Challenges Around Choice: What does different look like and how do we get there?

The blog this week was written by Deborah Warfield, a Community Broker at The Arcadia Institute. Easier said than done. "As we co-laborers in inclusive community building continue this work, let us be careful to remind ourselves that we too love it when our choices are welcomed, supported and respected in this community."

The Arcadia Institute is not an island of change agents. We function in tandem with organizations, families and individuals who are compassionate about overcoming systemic hurdles associated with responding to identified choices that persons with disabilities make and want to be able to make.

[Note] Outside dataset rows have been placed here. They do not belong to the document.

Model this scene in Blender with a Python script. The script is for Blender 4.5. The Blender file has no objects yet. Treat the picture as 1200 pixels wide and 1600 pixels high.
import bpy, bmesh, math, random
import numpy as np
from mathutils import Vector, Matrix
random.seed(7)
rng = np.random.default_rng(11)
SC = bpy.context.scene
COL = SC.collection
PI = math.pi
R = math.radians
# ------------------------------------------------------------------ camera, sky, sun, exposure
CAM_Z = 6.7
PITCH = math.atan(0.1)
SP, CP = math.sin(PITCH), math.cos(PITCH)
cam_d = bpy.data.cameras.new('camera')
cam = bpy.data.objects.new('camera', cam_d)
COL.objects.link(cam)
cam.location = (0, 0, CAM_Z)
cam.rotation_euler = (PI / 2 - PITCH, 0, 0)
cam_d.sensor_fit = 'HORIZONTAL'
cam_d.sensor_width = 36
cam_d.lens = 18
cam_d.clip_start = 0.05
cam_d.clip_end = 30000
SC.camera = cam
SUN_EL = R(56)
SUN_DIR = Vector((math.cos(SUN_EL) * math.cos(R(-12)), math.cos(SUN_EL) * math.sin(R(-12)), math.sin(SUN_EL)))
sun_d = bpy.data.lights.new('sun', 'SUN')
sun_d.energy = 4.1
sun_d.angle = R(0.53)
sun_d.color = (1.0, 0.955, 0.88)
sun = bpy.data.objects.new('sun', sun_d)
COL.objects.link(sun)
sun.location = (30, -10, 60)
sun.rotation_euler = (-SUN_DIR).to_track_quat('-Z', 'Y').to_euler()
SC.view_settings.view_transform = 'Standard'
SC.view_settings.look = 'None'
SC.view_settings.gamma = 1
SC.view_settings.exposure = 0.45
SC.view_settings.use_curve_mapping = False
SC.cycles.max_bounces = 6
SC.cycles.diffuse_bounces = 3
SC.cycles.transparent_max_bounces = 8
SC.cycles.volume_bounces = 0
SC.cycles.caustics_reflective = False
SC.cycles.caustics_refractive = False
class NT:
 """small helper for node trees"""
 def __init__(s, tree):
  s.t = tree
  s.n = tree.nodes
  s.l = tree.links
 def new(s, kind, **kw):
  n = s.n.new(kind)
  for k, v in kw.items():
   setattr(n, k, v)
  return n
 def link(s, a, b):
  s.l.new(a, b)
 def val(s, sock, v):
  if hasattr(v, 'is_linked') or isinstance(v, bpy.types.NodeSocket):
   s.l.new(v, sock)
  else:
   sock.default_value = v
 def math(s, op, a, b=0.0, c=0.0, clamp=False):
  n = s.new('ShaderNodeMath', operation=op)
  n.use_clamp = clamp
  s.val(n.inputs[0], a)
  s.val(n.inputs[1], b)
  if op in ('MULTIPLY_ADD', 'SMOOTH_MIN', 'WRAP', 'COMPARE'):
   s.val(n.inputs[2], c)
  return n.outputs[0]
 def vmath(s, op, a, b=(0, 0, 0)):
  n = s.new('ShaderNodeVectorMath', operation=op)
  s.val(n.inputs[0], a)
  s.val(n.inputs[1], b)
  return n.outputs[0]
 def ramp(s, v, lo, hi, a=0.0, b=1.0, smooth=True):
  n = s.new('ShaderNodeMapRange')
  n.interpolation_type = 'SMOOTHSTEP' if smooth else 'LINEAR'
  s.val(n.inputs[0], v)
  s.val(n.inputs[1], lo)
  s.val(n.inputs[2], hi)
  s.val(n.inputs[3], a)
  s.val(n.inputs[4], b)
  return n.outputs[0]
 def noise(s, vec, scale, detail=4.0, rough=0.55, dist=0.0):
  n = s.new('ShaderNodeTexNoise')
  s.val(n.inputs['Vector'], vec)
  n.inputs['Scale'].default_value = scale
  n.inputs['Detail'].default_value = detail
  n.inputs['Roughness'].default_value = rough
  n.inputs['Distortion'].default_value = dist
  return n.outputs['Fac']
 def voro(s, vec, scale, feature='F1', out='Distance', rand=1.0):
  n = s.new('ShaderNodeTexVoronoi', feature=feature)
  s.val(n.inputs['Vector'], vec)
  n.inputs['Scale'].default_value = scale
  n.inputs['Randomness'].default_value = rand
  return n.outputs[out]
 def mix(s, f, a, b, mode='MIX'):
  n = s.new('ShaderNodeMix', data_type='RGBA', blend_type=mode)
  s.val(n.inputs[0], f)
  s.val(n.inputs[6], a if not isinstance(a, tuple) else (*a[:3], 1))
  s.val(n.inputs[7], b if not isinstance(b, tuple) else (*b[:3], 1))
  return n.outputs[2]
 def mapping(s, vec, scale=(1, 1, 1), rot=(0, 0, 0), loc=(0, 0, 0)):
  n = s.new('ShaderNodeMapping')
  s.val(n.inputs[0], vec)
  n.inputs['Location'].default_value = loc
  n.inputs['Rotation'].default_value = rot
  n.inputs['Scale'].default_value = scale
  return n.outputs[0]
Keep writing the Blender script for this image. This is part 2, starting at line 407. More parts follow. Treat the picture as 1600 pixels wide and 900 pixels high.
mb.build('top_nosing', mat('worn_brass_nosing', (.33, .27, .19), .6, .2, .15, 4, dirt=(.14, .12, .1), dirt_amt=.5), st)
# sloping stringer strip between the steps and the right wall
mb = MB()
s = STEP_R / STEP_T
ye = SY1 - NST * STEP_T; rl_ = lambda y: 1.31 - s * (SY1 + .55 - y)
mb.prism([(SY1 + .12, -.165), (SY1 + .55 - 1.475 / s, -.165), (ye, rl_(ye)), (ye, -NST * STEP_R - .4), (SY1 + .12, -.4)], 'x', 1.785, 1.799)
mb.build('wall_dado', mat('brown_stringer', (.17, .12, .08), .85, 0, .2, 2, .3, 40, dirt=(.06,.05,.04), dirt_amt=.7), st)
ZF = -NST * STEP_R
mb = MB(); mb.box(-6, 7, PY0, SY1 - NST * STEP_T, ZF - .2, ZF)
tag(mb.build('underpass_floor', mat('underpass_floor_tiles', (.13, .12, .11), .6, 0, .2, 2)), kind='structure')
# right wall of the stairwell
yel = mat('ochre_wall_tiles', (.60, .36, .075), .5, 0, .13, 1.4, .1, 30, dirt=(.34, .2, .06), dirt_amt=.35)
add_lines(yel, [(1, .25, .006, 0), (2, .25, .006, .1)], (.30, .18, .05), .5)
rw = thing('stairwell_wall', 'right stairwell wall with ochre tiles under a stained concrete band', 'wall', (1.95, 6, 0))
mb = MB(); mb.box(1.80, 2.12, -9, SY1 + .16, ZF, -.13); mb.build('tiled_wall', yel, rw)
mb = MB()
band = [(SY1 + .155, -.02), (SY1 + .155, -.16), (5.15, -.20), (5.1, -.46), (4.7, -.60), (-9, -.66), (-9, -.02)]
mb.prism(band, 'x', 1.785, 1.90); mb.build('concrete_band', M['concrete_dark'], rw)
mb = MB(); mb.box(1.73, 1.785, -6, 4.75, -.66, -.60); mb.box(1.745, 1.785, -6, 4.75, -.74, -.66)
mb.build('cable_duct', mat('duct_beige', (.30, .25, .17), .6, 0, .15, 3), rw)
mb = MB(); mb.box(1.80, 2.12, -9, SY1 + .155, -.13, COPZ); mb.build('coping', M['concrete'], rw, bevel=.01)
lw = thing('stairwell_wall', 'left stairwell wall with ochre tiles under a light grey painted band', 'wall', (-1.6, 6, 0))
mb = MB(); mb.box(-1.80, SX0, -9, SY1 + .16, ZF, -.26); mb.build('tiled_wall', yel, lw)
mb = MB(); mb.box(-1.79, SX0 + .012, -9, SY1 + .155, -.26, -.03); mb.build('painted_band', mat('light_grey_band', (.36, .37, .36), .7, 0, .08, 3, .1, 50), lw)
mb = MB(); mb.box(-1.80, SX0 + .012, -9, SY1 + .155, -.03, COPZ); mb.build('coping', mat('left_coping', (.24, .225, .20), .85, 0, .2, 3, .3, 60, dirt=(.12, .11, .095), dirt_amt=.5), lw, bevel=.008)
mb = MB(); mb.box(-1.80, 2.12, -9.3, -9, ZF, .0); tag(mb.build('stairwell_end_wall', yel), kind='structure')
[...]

Sometimes that means supporting the choices of the individual by going against the grain of the parent, the service provider, the instructor or even the community broker. Choice means also that it's not about what we think, see, feel or observe as "best" for the individual who happens to have a disability. An inclusive, beloved community makes way for choices made by persons with disabilities simply because persons with disabilities have the same dreams, aspirations and desires as persons without a disability.

Honoring an individual’s choice sometimes means being willing to tailor our pace of communication and expectation of goal attainment to better serve that individual and respect their pace. Granted, an occasional, gentle nudge may be needed on the part of the Community Broker towards the person with a disability as we assist them in stretching towards their identified choices. Assisting them also with identifying and exercising their own voice and not the choices that may simply please those around them within their community circles.

Oftentimes valuing the choices of individuals with disabilities requires researching deeper and perhaps educating organizations, families and individuals about the alternative ways in which to "skin a cat".

Accommodations may be required to support an individuals choice and may cause the process to be a bit more drawn out at times. Barriers that we bump into when exploring for the sake of finding a solution, often become the start of a new door being opened for others to walk through in the future.

One of the real dances that community brokers must learn to do and get good at is the dance between the comfort level of the rightfully protective parent and the choice of the individual with a disability. Parent support plays such a critical role in affirming the growth that occurs during the learning of those new steps. The flip side can be derailing and a return to familiar and sometimes stagnant place for our participants whose parent may or may not agree with their choice.

The community broker invests a lot of time and energy into the relationship and trust building process and can also become a stumbling block with a subconscious tug of war against an identified choice. The fine line of envisioning a bit too far ahead of the true visionary, the participant.

Let us not forget to celebrate how far we all HAVE come from days of old when there were almost no choices available on any level for persons with disabilities. As we co-laborers in inclusive community building continue this work, let us be careful to remind ourselves that we too love it when our choices are welcomed, supported and respected in this community.

Recently, the older brother of one of our participants asked his younger brother, who has a disability, the question " Why are you moving out and leaving your mother's house?" to which he replied " Why did YOU leave?"

Granted, his brother may have been speaking from a place of loving fear and genuine concern, but I can only imagine that when older brother visits to help him with his laundry at times, there is a sense of pride and accomplishment when at the end of the day, they both get to live the life they each have chosen.